There are other links from that article, from the netbsd.org
http://mail-index.netbsd.org/tech-kern/2002/12/08/0031.html list:

> just to be specific, i'll post here what i told sean. having writeback
cache
> on allows the drive to delay and reorder writes. softdeps and
journaling
> fses depend on writes occurring in specific order. a drive's writeback
cache
> then obviously defeats the purpose of ordering those writes (which
softdeps
> and reiserfs, etc goto a good deal of trouble being correct).
>
> if you want *real* protection (that is, metadata consistency) you must
(on
> netbsd and linux) disable write cache. using writeback cache on the
drive,
> you're only protected from some things (accidently hit reset, kernel
panic).
> you're not protected from power failure. i have a ups, but i still
disable
> write cache. a ups can fail, and a machine's psu can fail as well.

And this from an article
http://www.linuxjournal.com/article.php?sid=4466 on ReiserFS in Linux
Journal:

> For performance benchmarks, some of the new drives have write-back
caching 
> by default.
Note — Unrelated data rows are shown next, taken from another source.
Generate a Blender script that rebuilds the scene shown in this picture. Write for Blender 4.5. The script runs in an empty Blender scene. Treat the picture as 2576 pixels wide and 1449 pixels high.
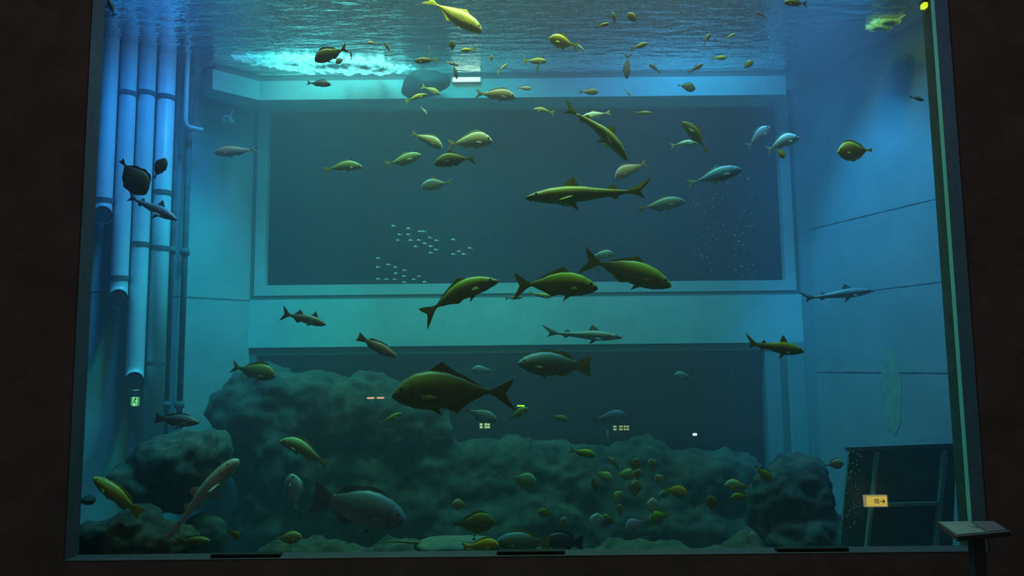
import bpy, bmesh, math, random
from mathutils import Vector, Matrix, noise
R = math.radians
S = bpy.context.scene
COL = S.collection

# ------------------------------------------------------------------ camera
W, H, F = 2576, 1449, 1860.0
CAMP = Vector((0, 0, 2.2))
PITCH, ROLL = R(5.9), R(0.6)
fw = Vector((0, math.cos(PITCH), math.sin(PITCH)))
up0 = Vector((0, -math.sin(PITCH), math.cos(PITCH)))
rt0 = Vector((1, 0, 0))
rt = rt0 * math.cos(ROLL) - up0 * math.sin(ROLL)
up = rt0 * math.sin(ROLL) + up0 * math.cos(ROLL)
cam = bpy.data.cameras.new('camera')
cam.sensor_width = 36.0
cam.lens = 36.0 * F / W
cam.clip_end = 200
camo = bpy.data.objects.new('camera', cam)
COL.objects.link(camo)
m = Matrix((rt, up, -fw)).transposed().to_4x4()
m.translation = CAMP
camo.matrix_world = m
S.camera = camo

def P(px, py, Y):
    """world point on the plane y = Y that the photograph shows at pixel (px, py)"""
    d = fw * F + rt * (px - W / 2) - up * (py - H / 2)
    return CAMP + d * (Y / d.y)

# ------------------------------------------------------------------ light
wd = bpy.data.worlds.new('world'); S.world = wd
wd.use_nodes = True
bg = wd.node_tree.nodes['Background']
bg.inputs[0].default_value = (0.42, 0.37, 0.36, 1)
bg.inputs[1].default_value = 0.10
S.view_settings.view_transform = 'Standard'
S.view_settings.look = 'None'
S.view_settings.gamma = 1
S.view_settings.exposure = 0
S.view_settings.use_curve_mapping = False
S.cycles.max_bounces = 6
S.cycles.diffuse_bounces = 2
S.cycles.glossy_bounces = 3
S.cycles.transmission_bounces = 4
S.cycles.volume_bounces = 1
S.cycles.transparent_max_bounces = 12
S.cycles.caustics_reflective = False
S.cycles.caustics_refractive = False
S.cycles.sample_clamp_indirect = 2.0
S.cycles.use_denoising = True

def area(name, loc, size, col, power, target=None, spread=150):
    l = bpy.data.lights.new(name, 'AREA')
    l.shape = 'RECTANGLE'; l.size, l.size_y = size
    l.color = col; l.energy = power; l.spread = R(spread)
    o = bpy.data.objects.new(name, l); COL.objects.link(o)
    o.location = loc
    d = (Vector(target) if target else Vector(loc) - Vector((0, 0, 1))) - Vector(loc)
    o.rotation_euler = d.to_track_quat('-Z', 'Y').to_euler()
    return o

def spot(name, loc, target, col, power, angle=50, blend=0.6, rad=0.12):
    l = bpy.data.lights.new(name, 'SPOT')
    l.color = col; l.energy = power; l.spot_size = R(angle); l.spot_blend = blend
    l.shadow_soft_size = rad
    o = bpy.data.objects.new(name, l); COL.objects.link(o)
    o.location = loc
    o.rotation_euler = (Vector(target) - Vector(loc)).to_track_quat('-Z', 'Y').to_euler()
    return o

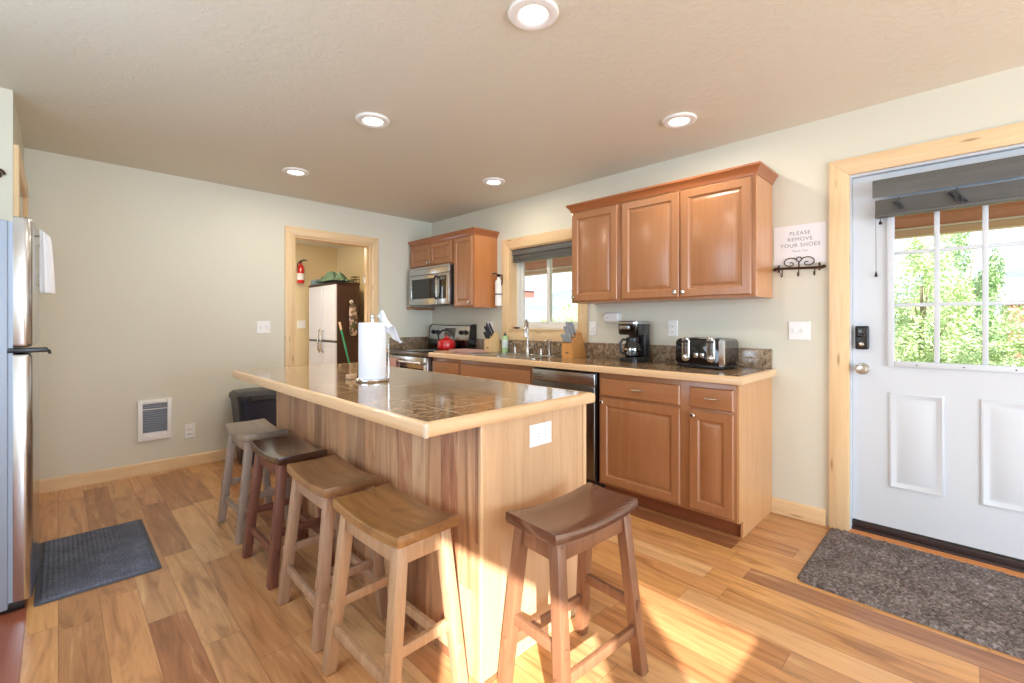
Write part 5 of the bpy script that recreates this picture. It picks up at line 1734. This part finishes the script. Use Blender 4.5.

This means the drive reports a write is completed before
it 
> is actually on the media. The block is still in the drive's cache,
where 
> the writes can be reordered. If this happens, metadata changes might
be 
> written before the log commit blocks, leading to corruption if the
machine 
> loses power. It is very important to disable write-back caching on
both IDE 
> and SCSI drives. 

I have run a few tests with an old IDE drive, which had write caching
turned
off by default (I assume that wcache = 0 in /proc/ide/hda/settings means
it's
off), and I haven't been able to corrupt the FS yet.

I am going to switch now to FC2T3 and test all 4 FS's again.

Thanks for everyone's suggestions and advice.